[Data lines]
* begin *

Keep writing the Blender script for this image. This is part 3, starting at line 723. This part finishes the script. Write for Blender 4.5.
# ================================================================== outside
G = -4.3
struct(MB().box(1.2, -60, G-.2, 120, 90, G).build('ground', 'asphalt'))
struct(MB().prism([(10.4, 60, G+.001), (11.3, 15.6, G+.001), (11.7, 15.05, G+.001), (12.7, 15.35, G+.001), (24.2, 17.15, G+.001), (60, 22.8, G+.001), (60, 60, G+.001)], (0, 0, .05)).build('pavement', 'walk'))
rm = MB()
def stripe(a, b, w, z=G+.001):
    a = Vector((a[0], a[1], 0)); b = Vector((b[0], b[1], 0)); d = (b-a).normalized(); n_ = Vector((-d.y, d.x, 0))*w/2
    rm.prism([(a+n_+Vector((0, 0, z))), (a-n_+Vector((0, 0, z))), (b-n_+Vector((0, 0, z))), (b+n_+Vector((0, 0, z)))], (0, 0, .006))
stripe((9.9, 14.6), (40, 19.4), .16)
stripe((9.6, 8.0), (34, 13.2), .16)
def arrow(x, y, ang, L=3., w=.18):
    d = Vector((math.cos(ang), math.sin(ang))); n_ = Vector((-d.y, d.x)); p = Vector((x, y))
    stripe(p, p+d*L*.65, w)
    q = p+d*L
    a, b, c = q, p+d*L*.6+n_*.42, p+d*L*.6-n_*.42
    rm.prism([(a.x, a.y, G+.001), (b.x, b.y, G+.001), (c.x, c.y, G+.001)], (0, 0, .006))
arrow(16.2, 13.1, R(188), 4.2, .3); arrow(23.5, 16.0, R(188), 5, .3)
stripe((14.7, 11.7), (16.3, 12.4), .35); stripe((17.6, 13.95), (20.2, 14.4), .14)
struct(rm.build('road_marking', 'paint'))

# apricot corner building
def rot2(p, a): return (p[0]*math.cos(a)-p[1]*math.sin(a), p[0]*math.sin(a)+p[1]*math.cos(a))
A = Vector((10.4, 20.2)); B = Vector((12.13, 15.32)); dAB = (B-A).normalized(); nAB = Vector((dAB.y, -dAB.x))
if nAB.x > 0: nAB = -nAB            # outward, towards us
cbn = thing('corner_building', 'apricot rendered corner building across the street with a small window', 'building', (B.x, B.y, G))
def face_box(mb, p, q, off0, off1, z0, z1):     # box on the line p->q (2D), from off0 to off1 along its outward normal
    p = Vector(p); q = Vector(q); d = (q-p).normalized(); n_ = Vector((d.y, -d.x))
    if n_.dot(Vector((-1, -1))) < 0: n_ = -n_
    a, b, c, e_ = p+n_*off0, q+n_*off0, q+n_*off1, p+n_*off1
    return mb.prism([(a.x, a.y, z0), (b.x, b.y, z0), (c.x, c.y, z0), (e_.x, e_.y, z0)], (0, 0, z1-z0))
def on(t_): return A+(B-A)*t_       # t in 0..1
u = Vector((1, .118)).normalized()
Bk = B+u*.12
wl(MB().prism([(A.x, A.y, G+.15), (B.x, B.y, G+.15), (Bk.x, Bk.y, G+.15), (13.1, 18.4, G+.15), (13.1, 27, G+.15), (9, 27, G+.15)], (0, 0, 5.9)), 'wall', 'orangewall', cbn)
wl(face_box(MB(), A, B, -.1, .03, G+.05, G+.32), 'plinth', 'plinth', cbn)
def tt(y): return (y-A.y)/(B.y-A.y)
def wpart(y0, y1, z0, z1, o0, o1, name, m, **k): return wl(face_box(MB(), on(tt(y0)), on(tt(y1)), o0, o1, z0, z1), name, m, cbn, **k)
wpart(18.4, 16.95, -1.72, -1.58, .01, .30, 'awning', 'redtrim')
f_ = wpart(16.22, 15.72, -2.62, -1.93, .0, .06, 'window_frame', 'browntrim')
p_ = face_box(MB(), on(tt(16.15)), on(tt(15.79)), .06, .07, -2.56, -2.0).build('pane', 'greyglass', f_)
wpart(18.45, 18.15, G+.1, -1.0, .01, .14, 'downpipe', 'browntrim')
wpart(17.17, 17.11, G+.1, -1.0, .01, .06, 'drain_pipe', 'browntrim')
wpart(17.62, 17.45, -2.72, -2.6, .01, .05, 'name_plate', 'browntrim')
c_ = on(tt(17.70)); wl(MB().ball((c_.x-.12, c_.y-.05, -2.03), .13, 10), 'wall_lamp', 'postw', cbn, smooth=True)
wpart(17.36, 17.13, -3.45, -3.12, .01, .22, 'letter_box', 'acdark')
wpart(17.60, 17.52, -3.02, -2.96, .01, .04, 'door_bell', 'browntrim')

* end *

[Stated goal] Output the full listing without altering anything.

[Finished answer]
Keep writing the Blender script for this image. This is part 3, starting at line 723. This part finishes the script. Write for Blender 4.5.
# ================================================================== outside
G = -4.3
struct(MB().box(1.2, -60, G-.2, 120, 90, G).build('ground', 'asphalt'))
struct(MB().prism([(10.4, 60, G+.001), (11.3, 15.6, G+.001), (11.7, 15.05, G+.001), (12.7, 15.35, G+.001), (24.2, 17.15, G+.001), (60, 22.8, G+.001), (60, 60, G+.001)], (0, 0, .05)).build('pavement', 'walk'))
rm = MB()
def stripe(a, b, w, z=G+.001):
    a = Vector((a[0], a[1], 0)); b = Vector((b[0], b[1], 0)); d = (b-a).normalized(); n_ = Vector((-d.y, d.x, 0))*w/2
    rm.prism([(a+n_+Vector((0, 0, z))), (a-n_+Vector((0, 0, z))), (b-n_+Vector((0, 0, z))), (b+n_+Vector((0, 0, z)))], (0, 0, .006))
stripe((9.9, 14.6), (40, 19.4), .16)
stripe((9.6, 8.0), (34, 13.2), .16)
def arrow(x, y, ang, L=3., w=.18):
    d = Vector((math.cos(ang), math.sin(ang))); n_ = Vector((-d.y, d.x)); p = Vector((x, y))
    stripe(p, p+d*L*.65, w)
    q = p+d*L
    a, b, c = q, p+d*L*.6+n_*.42, p+d*L*.6-n_*.42
    rm.prism([(a.x, a.y, G+.001), (b.x, b.y, G+.001), (c.x, c.y, G+.001)], (0, 0, .006))
arrow(16.2, 13.1, R(188), 4.2, .3); arrow(23.5, 16.0, R(188), 5, .3)
stripe((14.7, 11.7), (16.3, 12.4), .35); stripe((17.6, 13.95), (20.2, 14.4), .14)
struct(rm.build('road_marking', 'paint'))

# apricot corner building
def rot2(p, a): return (p[0]*math.cos(a)-p[1]*math.sin(a), p[0]*math.sin(a)+p[1]*math.cos(a))
A = Vector((10.4, 20.2)); B = Vector((12.13, 15.32)); dAB = (B-A).normalized(); nAB = Vector((dAB.y, -dAB.x))
if nAB.x > 0: nAB = -nAB            # outward, towards us
cbn = thing('corner_building', 'apricot rendered corner building across the street with a small window', 'building', (B.x, B.y, G))
def face_box(mb, p, q, off0, off1, z0, z1):     # box on the line p->q (2D), from off0 to off1 along its outward normal
    p = Vector(p); q = Vector(q); d = (q-p).normalized(); n_ = Vector((d.y, -d.x))
    if n_.dot(Vector((-1, -1))) < 0: n_ = -n_
    a, b, c, e_ = p+n_*off0, q+n_*off0, q+n_*off1, p+n_*off1
    return mb.prism([(a.x, a.y, z0), (b.x, b.y, z0), (c.x, c.y, z0), (e_.x, e_.y, z0)], (0, 0, z1-z0))
def on(t_): return A+(B-A)*t_       # t in 0..1
u = Vector((1, .118)).normalized()
Bk = B+u*.12
wl(MB().prism([(A.x, A.y, G+.15), (B.x, B.y, G+.15), (Bk.x, Bk.y, G+.15), (13.1, 18.4, G+.15), (13.1, 27, G+.15), (9, 27, G+.15)], (0, 0, 5.9)), 'wall', 'orangewall', cbn)
wl(face_box(MB(), A, B, -.1, .03, G+.05, G+.32), 'plinth', 'plinth', cbn)
def tt(y): return (y-A.y)/(B.y-A.y)
def wpart(y0, y1, z0, z1, o0, o1, name, m, **k): return wl(face_box(MB(), on(tt(y0)), on(tt(y1)), o0, o1, z0, z1), name, m, cbn, **k)
wpart(18.4, 16.95, -1.72, -1.58, .01, .30, 'awning', 'redtrim')
f_ = wpart(16.22, 15.72, -2.62, -1.93, .0, .06, 'window_frame', 'browntrim')
p_ = face_box(MB(), on(tt(16.15)), on(tt(15.79)), .06, .07, -2.56, -2.0).build('pane', 'greyglass', f_)
wpart(18.45, 18.15, G+.1, -1.0, .01, .14, 'downpipe', 'browntrim')
wpart(17.17, 17.11, G+.1, -1.0, .01, .06, 'drain_pipe', 'browntrim')
wpart(17.62, 17.45, -2.72, -2.6, .01, .05, 'name_plate', 'browntrim')
c_ = on(tt(17.70)); wl(MB().ball((c_.x-.12, c_.y-.05, -2.03), .13, 10), 'wall_lamp', 'postw', cbn, smooth=True)
wpart(17.36, 17.13, -3.45, -3.12, .01, .22, 'letter_box', 'acdark')
wpart(17.60, 17.52, -3.02, -2.96, .01, .04, 'door_bell', 'browntrim')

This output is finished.